Removing Water Spots

Videoimpressions wrote on 1/5/2008, 4:29 PM
After returning home from a wonderful trip to the land of "liquid sunshine" (e.g, Hawaii), I have begun to edit my footage (mini-DV). Unfortunately, the liquid sunshine evidently placed itself and dried on my camcorder lens several times and I guess that I neglected wipe it off as often as I should have. Nevertheless, several times throughout my footage I notice evident water spots (mostly when the camcorder is turned towards the source of light, and much less noticeable if at all when the source light is behind my back). Is there a Sony Vegas filter that can be used to eliminate or greatly reduce noticing the water spots? If not, what do you Vegas gurus suggest I do to help salvage this footage? Any ideas? I really do not want to over use an effect to call attention to the fact that I am trying to fix something in post, so I am hoping that someone can offer a realistic way to help me out. While the water spots ARE quite evident, they are not overpowering enough to TOTALLY ruin the shots, but enough to be slightly annoying. Thanks in advance!!

Comments

farss wrote on 1/5/2008, 6:56 PM
Probably your first step would be to provide a frame from your video for people to try various approaches.

Bob.
Jøran Toresen wrote on 1/5/2008, 7:18 PM
There are several VirtualDub plug-ins that can remove “logos”. Maybe you can use one of these to remove water spots?

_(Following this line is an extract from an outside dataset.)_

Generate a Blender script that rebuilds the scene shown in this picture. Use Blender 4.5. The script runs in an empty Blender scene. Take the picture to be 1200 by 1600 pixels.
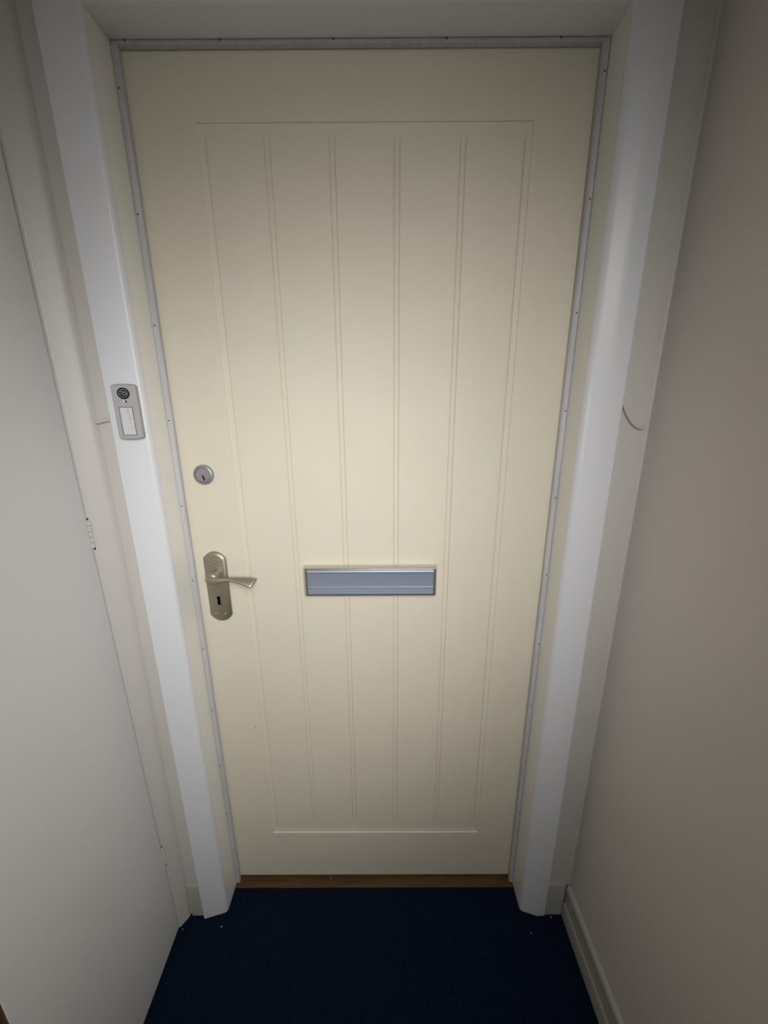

Two examples are Delogo and Logoaway.

Jøran Toresen
riredale wrote on 1/6/2008, 10:13 AM
You're probably gonna have another, more serious issue--if you shot the video on a camcorder with optical or digital stabilization (which virtually all do these days), then those waterspots don't stand still. They move or jiggle around a bit as your camera tries to smooth out your handheld shakes.
Dan Sherman wrote on 1/7/2008, 9:21 AM
The lesson here is prevention.
The first thing you do before a shoot is clean the lens or the UV or other filter.
Lens tissue and cleaner are in your camera bag ALWAYS.
Make it a routine to clean each time you unpack the camera.
Sorry if that seems too obvious.
It's one of the basics of getting good video, and should be as routine as doing a white balance.
Which is why you have a white card in your camera bag at all times.
craftech wrote on 1/7/2008, 3:04 PM
I have used ROR and it works really well.